Sono (per lo più) i politici l’antipolitica. La verità lampante l’ha scritta
Barbara Spinelli l’altro giorno su La Stampa. E’ la loro crescente quantità di
privilegi, di
separatezza, di
sordità, di
omertà a scatenare quel risentimento che
Beppe Grillo ha portato sul palco di piazza Maggiore a Bologna e in quello planetario della Rete.
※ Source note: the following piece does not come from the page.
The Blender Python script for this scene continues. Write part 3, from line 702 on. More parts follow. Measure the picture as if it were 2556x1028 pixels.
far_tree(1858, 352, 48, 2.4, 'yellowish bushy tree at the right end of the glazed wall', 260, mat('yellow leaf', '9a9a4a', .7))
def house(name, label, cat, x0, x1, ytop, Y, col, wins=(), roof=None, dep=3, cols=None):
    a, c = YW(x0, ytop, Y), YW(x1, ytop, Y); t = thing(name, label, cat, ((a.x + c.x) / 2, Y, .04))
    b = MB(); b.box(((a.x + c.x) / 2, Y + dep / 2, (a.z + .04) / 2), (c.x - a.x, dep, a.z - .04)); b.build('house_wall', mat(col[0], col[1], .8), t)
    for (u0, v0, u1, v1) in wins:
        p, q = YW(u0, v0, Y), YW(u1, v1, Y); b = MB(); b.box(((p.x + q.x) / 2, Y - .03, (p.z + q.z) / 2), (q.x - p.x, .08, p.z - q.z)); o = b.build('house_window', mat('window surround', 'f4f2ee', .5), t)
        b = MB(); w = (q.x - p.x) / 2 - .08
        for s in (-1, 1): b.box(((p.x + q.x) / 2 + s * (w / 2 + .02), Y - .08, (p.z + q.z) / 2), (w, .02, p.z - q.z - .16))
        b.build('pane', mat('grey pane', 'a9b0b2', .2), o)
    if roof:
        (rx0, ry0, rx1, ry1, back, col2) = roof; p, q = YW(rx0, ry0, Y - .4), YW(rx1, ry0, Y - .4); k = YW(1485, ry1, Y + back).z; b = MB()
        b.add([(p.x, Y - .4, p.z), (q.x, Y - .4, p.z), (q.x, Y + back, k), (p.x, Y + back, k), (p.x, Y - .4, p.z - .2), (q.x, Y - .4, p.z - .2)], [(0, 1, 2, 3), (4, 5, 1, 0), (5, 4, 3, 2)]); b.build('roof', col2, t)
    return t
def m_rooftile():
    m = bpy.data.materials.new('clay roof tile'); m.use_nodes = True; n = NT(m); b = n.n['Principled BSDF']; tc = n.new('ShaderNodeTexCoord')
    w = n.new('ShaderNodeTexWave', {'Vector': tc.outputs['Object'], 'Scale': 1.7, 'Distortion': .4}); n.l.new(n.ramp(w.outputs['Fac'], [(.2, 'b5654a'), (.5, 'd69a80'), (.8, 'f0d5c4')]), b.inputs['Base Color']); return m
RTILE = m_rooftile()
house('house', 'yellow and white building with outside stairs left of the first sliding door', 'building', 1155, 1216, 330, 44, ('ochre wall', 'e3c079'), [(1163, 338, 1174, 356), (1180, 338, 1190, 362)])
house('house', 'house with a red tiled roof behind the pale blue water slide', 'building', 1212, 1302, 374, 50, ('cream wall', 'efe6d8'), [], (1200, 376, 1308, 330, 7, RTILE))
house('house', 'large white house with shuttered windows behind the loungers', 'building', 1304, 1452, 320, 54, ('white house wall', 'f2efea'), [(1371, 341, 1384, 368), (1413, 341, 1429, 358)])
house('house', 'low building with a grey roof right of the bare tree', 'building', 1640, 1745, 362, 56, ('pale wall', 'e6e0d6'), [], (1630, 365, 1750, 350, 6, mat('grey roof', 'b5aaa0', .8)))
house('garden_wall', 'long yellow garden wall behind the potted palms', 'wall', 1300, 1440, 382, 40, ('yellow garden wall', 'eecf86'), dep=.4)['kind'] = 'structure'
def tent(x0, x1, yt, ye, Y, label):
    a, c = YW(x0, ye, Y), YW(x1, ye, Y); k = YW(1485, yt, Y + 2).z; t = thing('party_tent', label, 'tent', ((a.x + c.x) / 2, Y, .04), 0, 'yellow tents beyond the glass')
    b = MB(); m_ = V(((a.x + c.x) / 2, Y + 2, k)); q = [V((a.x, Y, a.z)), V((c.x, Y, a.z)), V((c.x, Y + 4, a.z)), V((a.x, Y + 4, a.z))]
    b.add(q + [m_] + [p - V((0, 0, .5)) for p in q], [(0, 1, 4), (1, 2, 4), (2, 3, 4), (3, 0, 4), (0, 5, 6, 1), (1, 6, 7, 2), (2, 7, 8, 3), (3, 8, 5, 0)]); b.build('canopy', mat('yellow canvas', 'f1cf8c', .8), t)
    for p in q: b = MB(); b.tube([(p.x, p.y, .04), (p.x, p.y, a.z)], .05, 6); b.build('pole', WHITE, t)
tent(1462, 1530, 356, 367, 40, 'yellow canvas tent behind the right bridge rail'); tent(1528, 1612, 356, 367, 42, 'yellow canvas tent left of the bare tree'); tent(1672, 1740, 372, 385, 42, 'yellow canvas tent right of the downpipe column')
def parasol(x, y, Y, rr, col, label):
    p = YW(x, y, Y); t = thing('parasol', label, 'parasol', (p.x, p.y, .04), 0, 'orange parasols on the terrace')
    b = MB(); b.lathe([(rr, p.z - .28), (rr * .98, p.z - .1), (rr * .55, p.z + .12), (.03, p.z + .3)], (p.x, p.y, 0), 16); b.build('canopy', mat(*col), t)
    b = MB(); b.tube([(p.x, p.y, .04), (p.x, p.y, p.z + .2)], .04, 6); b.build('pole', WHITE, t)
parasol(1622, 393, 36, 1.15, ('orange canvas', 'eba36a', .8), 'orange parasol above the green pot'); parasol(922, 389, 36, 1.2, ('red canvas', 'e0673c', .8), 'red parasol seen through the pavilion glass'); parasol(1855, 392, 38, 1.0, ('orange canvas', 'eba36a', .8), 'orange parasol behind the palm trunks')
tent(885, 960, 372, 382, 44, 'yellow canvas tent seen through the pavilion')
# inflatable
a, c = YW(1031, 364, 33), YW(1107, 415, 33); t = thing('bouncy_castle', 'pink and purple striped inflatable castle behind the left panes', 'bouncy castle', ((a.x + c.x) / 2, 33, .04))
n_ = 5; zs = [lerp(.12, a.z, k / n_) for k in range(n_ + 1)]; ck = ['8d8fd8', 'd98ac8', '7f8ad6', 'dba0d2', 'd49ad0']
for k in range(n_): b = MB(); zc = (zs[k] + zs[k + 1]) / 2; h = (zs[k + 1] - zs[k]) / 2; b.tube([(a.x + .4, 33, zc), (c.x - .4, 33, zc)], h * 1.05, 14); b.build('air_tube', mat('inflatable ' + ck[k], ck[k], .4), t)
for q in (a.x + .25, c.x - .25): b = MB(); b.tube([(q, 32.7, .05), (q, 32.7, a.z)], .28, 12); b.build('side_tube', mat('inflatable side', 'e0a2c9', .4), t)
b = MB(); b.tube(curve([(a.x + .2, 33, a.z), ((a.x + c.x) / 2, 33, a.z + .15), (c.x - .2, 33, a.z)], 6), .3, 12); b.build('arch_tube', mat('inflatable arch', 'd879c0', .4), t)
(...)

Che si è imposto come un allarme assordante per il Palazzo da parte di milioni di cittadini che disprezzando i politici – da Burlando a Berlusconi, da Gustavo Selva a Clemente Mastella - invocano la politica.
E’ altrettanto vero, come ha detto fuggevolmente
Romano Prodi, che i politici sono lo specchio fedele del Paese.
La Casta ci rappresenta, interpreta le nostre aspirazioni, asseconda i nostri stessi vizi, e addirittura li moltiplica avendone il modo e i mezzi accresciuti dal potere. Il nostro Parlamento, a differenza di quelli europei, ha sempre contenuto una quota di
inquisiti, o addirittura di
condannati. Negli Anni della Prima Repubblica, il doppio di oggi. E basterebbe riflettere sul caso della Sicilia e dei siciliani che alle ultime elezioni per la poltrona di Governatore, tra il molto inquisito
Totò Cuffaro e
Rita Borsellino, la sorella del giudice ucciso in via D’Amelio, scelgono Cuffaro senza tentennamenti, o vergogna, con 12 punti di scarto.
Non è il (fantomatico)
qualunquismo di Beppe Grillo che dovrebbe preoccuparci. O le sue parolacce, fastidiose d’accordo, ma chi se ne frega. E’ un comico che parla, ha il diritto di farlo nei modi che si merita e che ci meritiamo.
Il pericolo viene dal silenzio del Palazzo. E contemporaneamente dalle molte sordità del Paese reale che sa indignarsi sempre guardando altrove, o in alto, mai nello specchio che si porta dietro.